**Your goal**: From the entries that follow, reproduce exactly and only the lines from the line with "loft(bm, [[(XL, y, z)" to the line with "o = struct(finish('trim_4', bm, M_beam))", endpoints included.

**Material for this task**:
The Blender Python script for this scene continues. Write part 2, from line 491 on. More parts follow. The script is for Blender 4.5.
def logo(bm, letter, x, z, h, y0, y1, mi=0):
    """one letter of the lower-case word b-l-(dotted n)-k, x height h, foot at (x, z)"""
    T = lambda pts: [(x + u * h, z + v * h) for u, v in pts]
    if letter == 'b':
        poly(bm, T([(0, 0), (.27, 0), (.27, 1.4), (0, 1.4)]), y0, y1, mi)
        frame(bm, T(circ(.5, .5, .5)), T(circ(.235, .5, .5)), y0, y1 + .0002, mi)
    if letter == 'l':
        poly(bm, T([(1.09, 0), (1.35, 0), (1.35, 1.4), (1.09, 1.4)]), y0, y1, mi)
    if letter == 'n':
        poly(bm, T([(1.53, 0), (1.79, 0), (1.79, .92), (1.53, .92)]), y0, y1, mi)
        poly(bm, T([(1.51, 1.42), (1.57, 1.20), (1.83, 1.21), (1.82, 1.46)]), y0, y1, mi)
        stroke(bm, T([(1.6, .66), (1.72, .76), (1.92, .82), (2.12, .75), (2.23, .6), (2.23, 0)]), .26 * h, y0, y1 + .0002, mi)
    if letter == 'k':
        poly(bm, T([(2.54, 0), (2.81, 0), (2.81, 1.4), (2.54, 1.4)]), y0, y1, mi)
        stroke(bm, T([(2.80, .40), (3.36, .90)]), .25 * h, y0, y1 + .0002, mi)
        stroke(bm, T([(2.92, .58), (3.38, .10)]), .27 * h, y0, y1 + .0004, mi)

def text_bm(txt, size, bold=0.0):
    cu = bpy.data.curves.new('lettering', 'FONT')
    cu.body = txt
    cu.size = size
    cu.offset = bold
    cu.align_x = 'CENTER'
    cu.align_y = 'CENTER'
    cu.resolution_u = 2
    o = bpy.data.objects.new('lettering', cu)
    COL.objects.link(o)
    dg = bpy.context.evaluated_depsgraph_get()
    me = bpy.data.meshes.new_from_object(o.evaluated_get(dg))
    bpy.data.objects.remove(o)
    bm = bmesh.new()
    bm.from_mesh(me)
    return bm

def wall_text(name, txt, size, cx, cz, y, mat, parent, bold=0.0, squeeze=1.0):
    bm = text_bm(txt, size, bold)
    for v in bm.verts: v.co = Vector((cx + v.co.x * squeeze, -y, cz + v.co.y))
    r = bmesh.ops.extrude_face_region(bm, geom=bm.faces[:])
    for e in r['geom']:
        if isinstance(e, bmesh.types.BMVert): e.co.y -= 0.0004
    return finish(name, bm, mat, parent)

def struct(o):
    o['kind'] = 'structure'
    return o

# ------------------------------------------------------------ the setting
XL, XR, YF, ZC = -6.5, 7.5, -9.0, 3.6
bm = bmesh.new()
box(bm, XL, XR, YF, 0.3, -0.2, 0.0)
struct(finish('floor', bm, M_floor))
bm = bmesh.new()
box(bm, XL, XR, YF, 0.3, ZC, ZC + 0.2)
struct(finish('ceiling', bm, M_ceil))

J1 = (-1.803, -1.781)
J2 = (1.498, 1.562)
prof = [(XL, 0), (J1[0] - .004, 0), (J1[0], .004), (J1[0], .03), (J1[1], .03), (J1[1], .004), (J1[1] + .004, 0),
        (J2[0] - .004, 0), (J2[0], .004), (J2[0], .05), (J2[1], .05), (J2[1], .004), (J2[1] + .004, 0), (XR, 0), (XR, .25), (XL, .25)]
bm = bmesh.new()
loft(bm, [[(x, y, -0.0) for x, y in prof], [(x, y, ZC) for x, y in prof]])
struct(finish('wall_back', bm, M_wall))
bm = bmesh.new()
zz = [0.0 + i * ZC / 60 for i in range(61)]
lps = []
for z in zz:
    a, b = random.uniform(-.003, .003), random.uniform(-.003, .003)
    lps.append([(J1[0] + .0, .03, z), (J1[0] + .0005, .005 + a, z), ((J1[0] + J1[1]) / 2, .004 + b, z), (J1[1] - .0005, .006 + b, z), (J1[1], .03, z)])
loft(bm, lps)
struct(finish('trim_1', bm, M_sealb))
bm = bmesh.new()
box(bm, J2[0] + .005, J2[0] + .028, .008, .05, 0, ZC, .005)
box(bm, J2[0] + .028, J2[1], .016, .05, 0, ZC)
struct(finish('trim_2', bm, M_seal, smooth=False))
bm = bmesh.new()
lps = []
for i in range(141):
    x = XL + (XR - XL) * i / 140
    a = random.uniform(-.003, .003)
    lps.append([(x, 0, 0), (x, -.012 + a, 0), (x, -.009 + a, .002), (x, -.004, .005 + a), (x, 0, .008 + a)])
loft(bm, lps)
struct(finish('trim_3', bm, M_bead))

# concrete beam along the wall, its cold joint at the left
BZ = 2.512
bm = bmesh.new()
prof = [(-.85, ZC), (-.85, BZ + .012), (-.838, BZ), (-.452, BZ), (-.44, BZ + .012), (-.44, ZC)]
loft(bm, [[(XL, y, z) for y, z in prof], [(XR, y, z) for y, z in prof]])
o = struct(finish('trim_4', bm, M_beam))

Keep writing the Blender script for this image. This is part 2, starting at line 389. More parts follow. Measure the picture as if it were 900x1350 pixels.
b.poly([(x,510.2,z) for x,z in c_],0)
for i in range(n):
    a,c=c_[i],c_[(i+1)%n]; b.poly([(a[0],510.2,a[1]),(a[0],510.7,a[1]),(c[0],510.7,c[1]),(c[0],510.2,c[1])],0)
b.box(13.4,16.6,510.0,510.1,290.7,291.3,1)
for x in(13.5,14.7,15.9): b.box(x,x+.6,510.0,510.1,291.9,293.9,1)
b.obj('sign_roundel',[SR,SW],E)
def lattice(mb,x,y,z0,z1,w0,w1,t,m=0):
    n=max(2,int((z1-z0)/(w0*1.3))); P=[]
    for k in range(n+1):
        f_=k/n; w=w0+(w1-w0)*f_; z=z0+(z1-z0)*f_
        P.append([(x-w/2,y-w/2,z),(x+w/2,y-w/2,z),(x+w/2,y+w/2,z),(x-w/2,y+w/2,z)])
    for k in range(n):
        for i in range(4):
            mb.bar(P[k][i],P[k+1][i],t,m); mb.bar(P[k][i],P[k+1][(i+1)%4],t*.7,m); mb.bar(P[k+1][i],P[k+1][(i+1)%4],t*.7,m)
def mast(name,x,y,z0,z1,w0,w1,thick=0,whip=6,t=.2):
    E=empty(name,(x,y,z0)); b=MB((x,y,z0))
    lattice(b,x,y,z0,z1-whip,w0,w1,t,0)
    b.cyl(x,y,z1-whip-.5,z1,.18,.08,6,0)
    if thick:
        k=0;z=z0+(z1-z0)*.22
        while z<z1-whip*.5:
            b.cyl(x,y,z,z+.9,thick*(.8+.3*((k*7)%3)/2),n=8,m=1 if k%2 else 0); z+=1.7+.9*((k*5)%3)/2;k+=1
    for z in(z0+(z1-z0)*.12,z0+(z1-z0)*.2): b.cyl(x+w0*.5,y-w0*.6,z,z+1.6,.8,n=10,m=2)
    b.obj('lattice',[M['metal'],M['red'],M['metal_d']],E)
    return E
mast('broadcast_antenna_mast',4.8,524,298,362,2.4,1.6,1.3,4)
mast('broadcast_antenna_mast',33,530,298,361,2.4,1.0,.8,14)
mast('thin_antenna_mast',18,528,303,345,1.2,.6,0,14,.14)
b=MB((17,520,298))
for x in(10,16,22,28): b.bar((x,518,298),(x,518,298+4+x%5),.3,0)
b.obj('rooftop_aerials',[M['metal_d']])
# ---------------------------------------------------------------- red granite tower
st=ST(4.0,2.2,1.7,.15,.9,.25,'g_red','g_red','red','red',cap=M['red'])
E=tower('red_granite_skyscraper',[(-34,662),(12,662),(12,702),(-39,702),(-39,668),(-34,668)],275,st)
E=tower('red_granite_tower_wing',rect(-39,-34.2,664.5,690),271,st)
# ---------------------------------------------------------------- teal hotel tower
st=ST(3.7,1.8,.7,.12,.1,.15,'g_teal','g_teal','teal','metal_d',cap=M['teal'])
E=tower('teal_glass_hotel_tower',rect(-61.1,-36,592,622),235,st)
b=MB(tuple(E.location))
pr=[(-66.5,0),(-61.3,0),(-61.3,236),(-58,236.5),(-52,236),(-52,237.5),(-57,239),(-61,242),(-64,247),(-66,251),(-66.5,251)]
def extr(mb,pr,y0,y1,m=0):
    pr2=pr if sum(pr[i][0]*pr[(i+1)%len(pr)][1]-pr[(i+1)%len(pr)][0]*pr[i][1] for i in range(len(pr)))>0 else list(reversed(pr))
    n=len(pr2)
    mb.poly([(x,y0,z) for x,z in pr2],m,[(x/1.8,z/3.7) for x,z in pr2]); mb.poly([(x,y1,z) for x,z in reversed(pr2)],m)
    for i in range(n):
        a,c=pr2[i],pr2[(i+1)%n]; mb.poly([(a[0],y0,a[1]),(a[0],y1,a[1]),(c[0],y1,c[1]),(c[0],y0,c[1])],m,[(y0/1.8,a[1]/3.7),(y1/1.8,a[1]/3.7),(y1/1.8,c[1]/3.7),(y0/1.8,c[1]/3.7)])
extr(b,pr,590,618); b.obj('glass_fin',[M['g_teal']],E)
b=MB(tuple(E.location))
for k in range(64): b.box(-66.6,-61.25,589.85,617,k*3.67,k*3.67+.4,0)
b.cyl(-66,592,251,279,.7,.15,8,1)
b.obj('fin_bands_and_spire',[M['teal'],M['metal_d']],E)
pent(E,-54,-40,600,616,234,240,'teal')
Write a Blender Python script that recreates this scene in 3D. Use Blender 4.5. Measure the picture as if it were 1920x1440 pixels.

**Solution**:
loft(bm, [[(XL, y, z) for y, z in prof], [(XR, y, z) for y, z in prof]])
o = struct(finish('trim_4', bm, M_beam))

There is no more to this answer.